Nonsuch Park is a 120ha public park in the centre of a densely populated area, to the northeast of Ewell. It is a much used and well loved open space, with elements of attractive formal garden around the mansion and rough parkland with trees and grass where local people walk their dogs and children play and ride their bikes.

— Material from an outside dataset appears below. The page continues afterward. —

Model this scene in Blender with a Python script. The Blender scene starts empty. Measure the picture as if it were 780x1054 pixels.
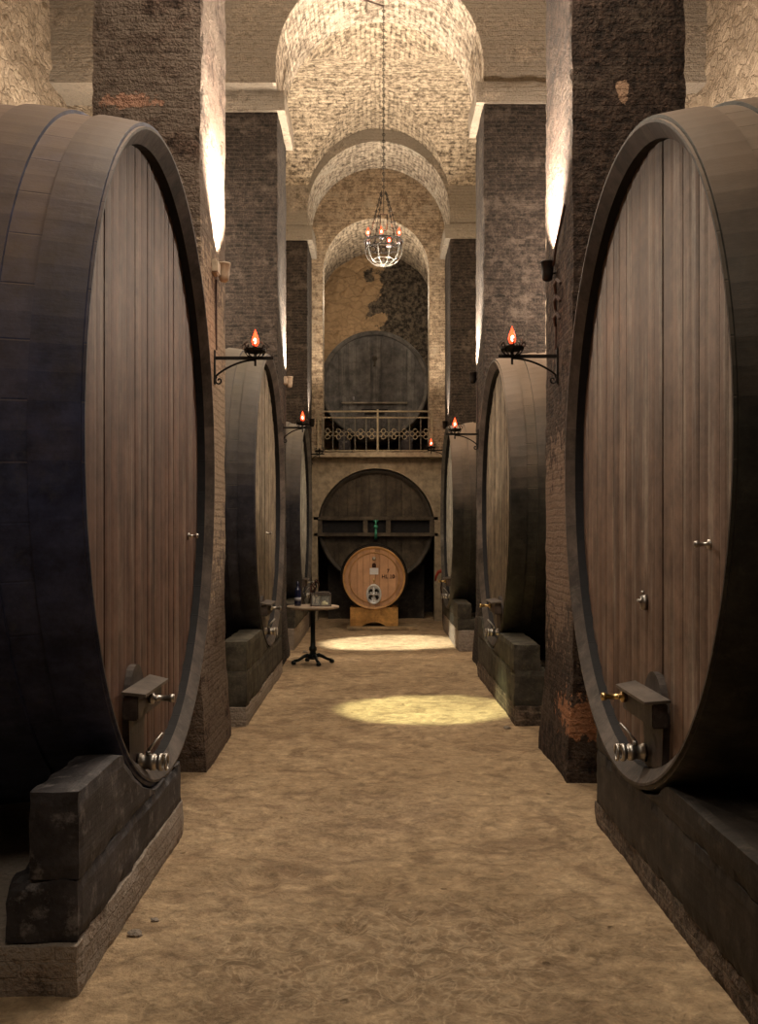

The park’s history goes back to the reign of King Henry VIII who began to build Nonsuch Palace in 1538. He chose a site already occupied by the church and village of Cuddington, which were demolished to make way for his new palace. Unfinished on Henry’s death in 1547, the palace was completed by Henry Fitzalan, twelfth Earl of Arundel, who with his son-in-law John, Lord Lumley, improved the gardens surrounding the palace. The Crown regained the Nonsuch estate in 1592. In 1670 Charles II granted it to trustees for Barbara Villiers, Countess of Castlemaine who demolished the palace in1683-4. In 1731, Joseph Thompson purchased the land and built a new mansion house and gardens. Samuel Farmer purchased the estate in 1799 and he employed Jeffrey Wyatt in 1802-6 to build the present mansion in the park. In 1937 the site was purchased by a consortium of local authorities to safeguard it from further speculative development. The mansion contains a well-used café and the nearby flower gardens still retain the flavour of their 19th century designs. To the north, a ha-ha divides the garden from the park and to the south of the house is the site of an old chalk pit, probably associated with the construction of the Tudor palace.